• Required task: From the listing below, copy only the lines from the line that contains "Model this scene" to the line that contains "COL = scene.collection", counting those two lines as part of the copy.

"""

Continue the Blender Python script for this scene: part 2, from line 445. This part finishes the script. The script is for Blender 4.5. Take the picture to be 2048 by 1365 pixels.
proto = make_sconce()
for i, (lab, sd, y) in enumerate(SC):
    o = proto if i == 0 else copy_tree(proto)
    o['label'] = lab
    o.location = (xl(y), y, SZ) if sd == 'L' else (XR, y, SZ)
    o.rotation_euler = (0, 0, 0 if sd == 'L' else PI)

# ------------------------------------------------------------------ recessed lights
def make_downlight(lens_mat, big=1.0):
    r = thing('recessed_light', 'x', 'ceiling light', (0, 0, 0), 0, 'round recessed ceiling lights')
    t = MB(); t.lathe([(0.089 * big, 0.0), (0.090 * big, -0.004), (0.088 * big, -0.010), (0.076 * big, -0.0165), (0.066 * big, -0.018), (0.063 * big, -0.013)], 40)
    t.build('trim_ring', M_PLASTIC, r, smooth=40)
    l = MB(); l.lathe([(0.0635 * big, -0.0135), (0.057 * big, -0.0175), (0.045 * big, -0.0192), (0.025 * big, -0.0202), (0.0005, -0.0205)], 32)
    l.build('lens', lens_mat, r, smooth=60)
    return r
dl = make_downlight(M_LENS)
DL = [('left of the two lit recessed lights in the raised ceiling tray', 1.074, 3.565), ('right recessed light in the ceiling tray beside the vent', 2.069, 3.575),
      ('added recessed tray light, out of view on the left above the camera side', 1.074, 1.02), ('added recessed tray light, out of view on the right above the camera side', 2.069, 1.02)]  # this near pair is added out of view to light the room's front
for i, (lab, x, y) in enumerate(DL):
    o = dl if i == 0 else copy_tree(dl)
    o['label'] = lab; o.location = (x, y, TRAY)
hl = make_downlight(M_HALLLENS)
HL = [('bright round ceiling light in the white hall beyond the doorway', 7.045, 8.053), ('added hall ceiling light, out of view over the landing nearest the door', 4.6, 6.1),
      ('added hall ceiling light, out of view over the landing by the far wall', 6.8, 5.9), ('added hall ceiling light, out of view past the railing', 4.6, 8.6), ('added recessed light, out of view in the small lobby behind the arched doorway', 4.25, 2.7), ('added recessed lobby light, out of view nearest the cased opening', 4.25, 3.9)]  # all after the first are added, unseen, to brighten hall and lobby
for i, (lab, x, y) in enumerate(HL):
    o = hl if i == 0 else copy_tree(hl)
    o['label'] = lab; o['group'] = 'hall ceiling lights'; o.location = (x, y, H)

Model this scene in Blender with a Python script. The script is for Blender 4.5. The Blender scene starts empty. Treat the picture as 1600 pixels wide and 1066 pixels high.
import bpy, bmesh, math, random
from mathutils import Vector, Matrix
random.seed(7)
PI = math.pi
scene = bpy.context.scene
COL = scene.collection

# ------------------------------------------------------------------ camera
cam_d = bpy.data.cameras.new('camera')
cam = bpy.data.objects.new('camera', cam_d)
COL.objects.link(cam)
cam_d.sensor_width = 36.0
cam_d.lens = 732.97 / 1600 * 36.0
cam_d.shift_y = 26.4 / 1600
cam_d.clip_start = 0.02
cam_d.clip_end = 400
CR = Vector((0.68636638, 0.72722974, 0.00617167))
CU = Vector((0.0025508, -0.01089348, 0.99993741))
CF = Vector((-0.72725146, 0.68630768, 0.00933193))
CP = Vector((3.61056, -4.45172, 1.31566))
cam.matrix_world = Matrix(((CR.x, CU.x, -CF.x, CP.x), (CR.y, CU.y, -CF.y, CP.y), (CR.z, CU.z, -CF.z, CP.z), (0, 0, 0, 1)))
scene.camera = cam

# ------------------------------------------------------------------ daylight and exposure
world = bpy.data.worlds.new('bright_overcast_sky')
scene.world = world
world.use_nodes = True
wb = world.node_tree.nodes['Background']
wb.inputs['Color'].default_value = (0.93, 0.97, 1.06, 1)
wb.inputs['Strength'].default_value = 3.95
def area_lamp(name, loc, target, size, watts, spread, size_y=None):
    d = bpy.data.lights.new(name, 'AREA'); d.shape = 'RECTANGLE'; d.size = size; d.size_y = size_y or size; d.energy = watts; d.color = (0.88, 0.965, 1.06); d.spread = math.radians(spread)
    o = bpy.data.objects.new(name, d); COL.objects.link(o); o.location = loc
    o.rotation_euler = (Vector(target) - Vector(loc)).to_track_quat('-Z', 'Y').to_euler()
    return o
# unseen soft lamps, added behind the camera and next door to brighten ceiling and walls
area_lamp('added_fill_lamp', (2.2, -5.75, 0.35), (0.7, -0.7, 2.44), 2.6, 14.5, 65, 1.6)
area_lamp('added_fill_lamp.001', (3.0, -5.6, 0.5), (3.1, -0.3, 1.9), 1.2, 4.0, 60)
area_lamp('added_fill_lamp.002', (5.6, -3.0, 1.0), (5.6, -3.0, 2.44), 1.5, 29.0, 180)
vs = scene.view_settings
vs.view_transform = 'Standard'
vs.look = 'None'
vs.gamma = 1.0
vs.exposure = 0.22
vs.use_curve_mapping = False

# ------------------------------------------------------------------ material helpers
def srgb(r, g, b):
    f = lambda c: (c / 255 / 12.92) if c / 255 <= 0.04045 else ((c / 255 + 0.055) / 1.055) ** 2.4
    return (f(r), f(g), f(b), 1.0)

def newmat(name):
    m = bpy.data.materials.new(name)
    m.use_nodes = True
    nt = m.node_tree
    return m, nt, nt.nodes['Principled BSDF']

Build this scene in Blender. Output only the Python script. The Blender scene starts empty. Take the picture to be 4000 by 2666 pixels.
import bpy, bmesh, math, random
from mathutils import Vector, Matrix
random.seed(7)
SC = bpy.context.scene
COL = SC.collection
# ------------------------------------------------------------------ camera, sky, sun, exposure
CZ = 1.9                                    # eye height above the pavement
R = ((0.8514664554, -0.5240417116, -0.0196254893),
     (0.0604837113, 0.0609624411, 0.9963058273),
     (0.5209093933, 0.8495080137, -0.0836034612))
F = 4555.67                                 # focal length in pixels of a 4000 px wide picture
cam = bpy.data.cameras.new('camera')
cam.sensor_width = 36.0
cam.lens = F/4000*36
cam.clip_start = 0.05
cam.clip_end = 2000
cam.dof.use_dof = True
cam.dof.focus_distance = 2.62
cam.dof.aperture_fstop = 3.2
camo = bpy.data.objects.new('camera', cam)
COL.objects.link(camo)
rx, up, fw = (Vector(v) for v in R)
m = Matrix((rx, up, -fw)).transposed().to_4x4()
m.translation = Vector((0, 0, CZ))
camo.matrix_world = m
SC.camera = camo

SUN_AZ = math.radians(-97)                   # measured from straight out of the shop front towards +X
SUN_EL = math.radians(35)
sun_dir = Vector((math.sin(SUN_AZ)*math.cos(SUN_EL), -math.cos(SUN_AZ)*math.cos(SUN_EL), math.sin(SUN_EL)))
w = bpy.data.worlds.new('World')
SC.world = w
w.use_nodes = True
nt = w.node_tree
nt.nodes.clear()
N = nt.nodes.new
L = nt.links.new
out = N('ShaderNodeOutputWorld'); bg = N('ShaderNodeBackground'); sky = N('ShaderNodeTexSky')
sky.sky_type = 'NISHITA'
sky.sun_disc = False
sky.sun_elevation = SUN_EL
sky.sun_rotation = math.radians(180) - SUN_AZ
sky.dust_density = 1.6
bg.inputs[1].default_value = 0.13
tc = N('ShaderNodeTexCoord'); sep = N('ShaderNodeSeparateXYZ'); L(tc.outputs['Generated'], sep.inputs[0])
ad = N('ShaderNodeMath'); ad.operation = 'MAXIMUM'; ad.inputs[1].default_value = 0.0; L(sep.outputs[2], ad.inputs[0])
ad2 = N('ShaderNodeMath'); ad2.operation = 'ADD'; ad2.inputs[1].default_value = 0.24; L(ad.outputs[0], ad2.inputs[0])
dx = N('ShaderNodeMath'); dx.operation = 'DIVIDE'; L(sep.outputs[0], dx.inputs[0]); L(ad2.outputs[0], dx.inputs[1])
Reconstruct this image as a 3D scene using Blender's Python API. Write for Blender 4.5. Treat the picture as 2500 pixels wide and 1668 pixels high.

"""

• Correct output:
Model this scene in Blender with a Python script. The script is for Blender 4.5. The Blender scene starts empty. Treat the picture as 1600 pixels wide and 1066 pixels high.
import bpy, bmesh, math, random
from mathutils import Vector, Matrix
random.seed(7)
PI = math.pi
scene = bpy.context.scene
COL = scene.collection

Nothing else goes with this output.